=== Given records ===

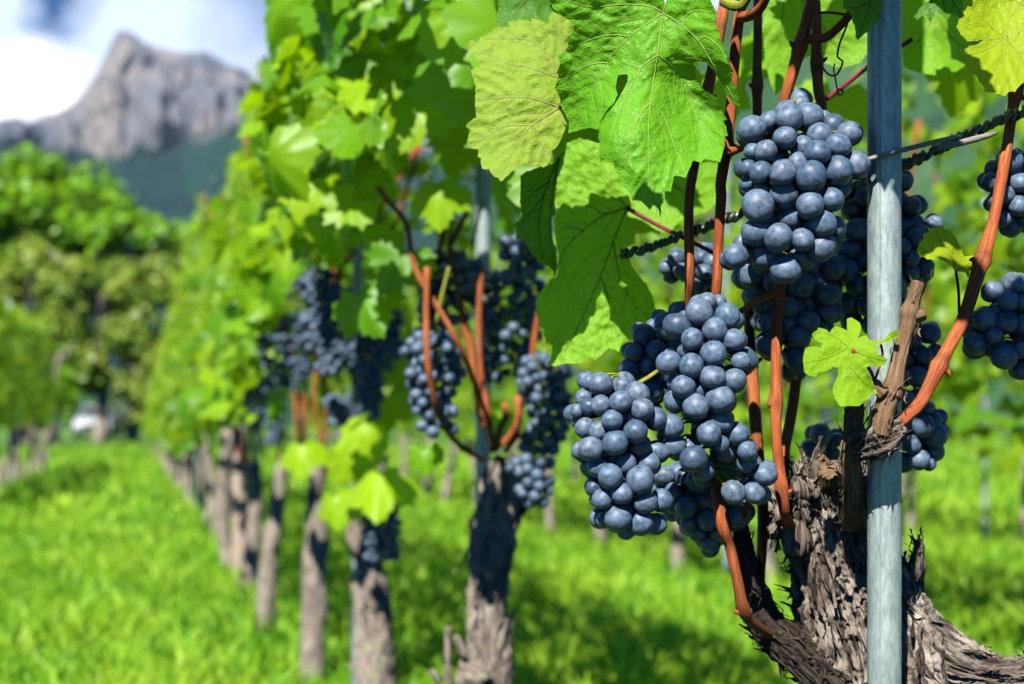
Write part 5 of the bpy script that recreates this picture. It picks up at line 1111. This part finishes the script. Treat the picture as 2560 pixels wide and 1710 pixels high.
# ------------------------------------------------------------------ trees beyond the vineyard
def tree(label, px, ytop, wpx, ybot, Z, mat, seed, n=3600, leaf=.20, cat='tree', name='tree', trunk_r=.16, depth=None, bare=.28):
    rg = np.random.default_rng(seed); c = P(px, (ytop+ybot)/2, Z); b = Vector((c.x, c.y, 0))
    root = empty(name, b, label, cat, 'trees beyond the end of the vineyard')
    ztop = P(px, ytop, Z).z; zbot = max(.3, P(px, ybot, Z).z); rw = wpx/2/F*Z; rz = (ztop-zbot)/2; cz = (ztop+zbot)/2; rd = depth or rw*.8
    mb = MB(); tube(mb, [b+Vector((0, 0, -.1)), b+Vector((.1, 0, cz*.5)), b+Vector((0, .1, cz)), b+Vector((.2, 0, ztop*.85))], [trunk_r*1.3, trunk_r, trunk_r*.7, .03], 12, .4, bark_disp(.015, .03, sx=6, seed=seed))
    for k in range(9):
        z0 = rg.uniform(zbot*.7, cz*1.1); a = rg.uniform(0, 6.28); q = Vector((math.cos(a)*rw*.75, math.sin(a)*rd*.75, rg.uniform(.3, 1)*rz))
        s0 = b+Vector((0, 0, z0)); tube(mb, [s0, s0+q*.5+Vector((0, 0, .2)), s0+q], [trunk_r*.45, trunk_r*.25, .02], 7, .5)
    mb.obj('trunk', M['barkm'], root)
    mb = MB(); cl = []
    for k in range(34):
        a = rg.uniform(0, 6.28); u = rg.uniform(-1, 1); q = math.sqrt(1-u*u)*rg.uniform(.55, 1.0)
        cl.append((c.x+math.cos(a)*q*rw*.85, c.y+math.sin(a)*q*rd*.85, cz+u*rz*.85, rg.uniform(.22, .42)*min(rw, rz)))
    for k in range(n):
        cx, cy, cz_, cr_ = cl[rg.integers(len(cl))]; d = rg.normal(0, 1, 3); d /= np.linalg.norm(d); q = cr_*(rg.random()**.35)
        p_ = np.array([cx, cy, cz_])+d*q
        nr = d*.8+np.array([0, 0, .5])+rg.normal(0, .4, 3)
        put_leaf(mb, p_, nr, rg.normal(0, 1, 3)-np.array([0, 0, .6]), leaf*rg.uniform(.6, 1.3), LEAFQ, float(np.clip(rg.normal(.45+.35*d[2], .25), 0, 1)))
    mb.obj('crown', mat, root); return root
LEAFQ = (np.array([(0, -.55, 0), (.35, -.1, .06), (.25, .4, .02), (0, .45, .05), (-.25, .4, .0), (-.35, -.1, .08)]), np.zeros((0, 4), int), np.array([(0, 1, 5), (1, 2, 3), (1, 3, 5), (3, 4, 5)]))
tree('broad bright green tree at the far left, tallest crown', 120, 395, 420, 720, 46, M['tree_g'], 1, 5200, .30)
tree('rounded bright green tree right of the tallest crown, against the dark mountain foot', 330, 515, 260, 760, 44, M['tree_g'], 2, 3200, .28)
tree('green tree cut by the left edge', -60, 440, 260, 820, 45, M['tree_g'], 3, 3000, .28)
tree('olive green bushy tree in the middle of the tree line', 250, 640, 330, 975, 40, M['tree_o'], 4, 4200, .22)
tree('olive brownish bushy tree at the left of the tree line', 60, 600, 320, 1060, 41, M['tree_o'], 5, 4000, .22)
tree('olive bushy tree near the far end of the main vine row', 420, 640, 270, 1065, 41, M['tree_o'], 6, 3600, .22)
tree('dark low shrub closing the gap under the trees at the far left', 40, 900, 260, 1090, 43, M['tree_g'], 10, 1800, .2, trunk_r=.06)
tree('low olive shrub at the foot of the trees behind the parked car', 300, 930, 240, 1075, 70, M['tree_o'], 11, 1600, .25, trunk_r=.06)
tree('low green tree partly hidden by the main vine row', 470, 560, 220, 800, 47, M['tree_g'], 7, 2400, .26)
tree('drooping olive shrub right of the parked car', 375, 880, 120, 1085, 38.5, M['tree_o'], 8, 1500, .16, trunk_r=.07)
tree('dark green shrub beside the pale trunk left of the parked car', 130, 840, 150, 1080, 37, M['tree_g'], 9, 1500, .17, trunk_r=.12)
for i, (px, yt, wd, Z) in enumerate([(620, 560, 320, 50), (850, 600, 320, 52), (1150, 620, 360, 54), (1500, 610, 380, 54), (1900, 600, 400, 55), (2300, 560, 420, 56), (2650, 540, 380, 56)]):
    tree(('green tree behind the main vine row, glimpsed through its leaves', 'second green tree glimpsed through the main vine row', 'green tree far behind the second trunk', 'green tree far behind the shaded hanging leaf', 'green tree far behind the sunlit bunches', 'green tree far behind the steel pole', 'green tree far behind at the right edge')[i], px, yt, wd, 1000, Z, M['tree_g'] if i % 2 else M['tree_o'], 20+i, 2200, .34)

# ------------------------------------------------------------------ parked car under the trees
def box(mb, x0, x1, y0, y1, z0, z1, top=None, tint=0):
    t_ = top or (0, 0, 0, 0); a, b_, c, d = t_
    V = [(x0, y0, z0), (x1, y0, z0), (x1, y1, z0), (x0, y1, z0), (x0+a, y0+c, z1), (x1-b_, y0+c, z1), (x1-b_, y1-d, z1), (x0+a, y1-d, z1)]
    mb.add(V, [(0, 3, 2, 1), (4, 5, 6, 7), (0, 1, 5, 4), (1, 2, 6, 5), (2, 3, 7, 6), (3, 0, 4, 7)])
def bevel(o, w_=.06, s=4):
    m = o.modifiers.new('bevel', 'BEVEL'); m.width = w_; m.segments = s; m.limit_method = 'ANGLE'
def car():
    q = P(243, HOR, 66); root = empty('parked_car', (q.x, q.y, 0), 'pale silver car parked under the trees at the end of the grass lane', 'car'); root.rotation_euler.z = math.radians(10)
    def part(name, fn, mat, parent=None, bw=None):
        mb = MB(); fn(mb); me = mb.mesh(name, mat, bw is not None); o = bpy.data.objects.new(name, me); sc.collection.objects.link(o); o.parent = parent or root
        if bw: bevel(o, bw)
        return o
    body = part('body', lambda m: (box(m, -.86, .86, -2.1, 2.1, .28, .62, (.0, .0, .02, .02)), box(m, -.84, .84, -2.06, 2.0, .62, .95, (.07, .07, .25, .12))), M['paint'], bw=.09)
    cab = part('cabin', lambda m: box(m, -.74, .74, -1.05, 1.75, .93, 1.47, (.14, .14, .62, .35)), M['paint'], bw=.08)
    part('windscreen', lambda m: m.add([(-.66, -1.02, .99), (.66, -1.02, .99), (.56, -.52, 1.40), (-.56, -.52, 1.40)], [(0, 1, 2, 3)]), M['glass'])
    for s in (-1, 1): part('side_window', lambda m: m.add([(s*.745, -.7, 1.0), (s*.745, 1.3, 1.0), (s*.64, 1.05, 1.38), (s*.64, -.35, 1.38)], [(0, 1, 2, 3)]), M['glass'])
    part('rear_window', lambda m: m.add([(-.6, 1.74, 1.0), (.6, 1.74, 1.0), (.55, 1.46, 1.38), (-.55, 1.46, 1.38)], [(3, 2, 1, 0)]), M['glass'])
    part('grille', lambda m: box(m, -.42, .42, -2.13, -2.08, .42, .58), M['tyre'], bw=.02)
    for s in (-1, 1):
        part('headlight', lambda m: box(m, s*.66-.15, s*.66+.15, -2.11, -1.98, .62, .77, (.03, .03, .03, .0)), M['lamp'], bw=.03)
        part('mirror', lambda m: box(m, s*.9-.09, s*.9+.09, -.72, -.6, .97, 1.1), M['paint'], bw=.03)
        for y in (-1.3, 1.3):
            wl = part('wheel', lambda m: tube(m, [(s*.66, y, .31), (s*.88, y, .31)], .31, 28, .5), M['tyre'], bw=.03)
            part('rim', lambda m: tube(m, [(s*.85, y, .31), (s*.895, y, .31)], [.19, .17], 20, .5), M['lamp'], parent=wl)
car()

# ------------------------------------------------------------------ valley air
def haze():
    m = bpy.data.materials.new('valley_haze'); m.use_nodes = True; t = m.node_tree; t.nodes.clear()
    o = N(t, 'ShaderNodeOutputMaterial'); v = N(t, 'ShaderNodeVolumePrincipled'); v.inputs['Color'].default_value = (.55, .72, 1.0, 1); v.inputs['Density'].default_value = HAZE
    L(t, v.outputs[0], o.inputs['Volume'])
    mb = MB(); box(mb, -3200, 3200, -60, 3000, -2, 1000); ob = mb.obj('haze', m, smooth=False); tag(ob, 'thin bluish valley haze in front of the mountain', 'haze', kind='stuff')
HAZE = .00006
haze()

===
=== Given records ===

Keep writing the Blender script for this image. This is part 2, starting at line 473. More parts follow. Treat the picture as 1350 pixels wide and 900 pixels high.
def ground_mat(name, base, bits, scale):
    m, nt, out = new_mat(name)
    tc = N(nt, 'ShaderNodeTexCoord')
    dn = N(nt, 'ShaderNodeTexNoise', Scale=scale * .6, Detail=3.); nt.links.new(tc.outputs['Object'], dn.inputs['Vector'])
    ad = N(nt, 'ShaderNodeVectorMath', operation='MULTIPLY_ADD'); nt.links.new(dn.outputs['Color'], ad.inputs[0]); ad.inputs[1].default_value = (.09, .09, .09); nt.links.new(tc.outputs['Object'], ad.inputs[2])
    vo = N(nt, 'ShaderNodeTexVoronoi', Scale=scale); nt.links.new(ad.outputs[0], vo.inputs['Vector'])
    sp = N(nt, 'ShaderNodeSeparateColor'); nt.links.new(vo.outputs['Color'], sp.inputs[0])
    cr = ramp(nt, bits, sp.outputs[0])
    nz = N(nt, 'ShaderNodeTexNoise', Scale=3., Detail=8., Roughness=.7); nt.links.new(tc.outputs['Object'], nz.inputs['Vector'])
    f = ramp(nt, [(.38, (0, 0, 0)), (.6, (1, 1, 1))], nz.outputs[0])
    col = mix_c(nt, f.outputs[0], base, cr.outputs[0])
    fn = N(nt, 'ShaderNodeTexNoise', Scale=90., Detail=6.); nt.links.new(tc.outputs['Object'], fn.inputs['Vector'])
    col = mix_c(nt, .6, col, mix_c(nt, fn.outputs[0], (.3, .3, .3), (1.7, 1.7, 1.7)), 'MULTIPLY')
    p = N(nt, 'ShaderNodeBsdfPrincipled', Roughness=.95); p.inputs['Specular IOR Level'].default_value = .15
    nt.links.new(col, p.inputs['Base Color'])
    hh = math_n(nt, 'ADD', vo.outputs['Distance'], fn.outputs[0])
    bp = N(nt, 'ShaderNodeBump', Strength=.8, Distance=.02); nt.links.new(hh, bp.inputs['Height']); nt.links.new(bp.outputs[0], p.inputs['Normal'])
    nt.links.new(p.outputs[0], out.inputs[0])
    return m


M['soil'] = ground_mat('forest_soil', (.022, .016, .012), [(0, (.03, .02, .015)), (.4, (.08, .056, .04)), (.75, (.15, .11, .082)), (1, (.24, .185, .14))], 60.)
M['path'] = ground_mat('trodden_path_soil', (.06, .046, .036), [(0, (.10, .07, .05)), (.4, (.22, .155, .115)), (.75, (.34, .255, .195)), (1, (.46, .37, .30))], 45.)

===

--- Problem statement ---
Transcribe the lines above from the one with "Write part 5" through the one with "nr = d*.8+np.array([0, 0, .5])+rg.normal(0, .4, 3)". Include both ends and leave out every other line.

--- The reply ---
Write part 5 of the bpy script that recreates this picture. It picks up at line 1111. This part finishes the script. Treat the picture as 2560 pixels wide and 1710 pixels high.
# ------------------------------------------------------------------ trees beyond the vineyard
def tree(label, px, ytop, wpx, ybot, Z, mat, seed, n=3600, leaf=.20, cat='tree', name='tree', trunk_r=.16, depth=None, bare=.28):
    rg = np.random.default_rng(seed); c = P(px, (ytop+ybot)/2, Z); b = Vector((c.x, c.y, 0))
    root = empty(name, b, label, cat, 'trees beyond the end of the vineyard')
    ztop = P(px, ytop, Z).z; zbot = max(.3, P(px, ybot, Z).z); rw = wpx/2/F*Z; rz = (ztop-zbot)/2; cz = (ztop+zbot)/2; rd = depth or rw*.8
    mb = MB(); tube(mb, [b+Vector((0, 0, -.1)), b+Vector((.1, 0, cz*.5)), b+Vector((0, .1, cz)), b+Vector((.2, 0, ztop*.85))], [trunk_r*1.3, trunk_r, trunk_r*.7, .03], 12, .4, bark_disp(.015, .03, sx=6, seed=seed))
    for k in range(9):
        z0 = rg.uniform(zbot*.7, cz*1.1); a = rg.uniform(0, 6.28); q = Vector((math.cos(a)*rw*.75, math.sin(a)*rd*.75, rg.uniform(.3, 1)*rz))
        s0 = b+Vector((0, 0, z0)); tube(mb, [s0, s0+q*.5+Vector((0, 0, .2)), s0+q], [trunk_r*.45, trunk_r*.25, .02], 7, .5)
    mb.obj('trunk', M['barkm'], root)
    mb = MB(); cl = []
    for k in range(34):
        a = rg.uniform(0, 6.28); u = rg.uniform(-1, 1); q = math.sqrt(1-u*u)*rg.uniform(.55, 1.0)
        cl.append((c.x+math.cos(a)*q*rw*.85, c.y+math.sin(a)*q*rd*.85, cz+u*rz*.85, rg.uniform(.22, .42)*min(rw, rz)))
    for k in range(n):
        cx, cy, cz_, cr_ = cl[rg.integers(len(cl))]; d = rg.normal(0, 1, 3); d /= np.linalg.norm(d); q = cr_*(rg.random()**.35)
        p_ = np.array([cx, cy, cz_])+d*q
        nr = d*.8+np.array([0, 0, .5])+rg.normal(0, .4, 3)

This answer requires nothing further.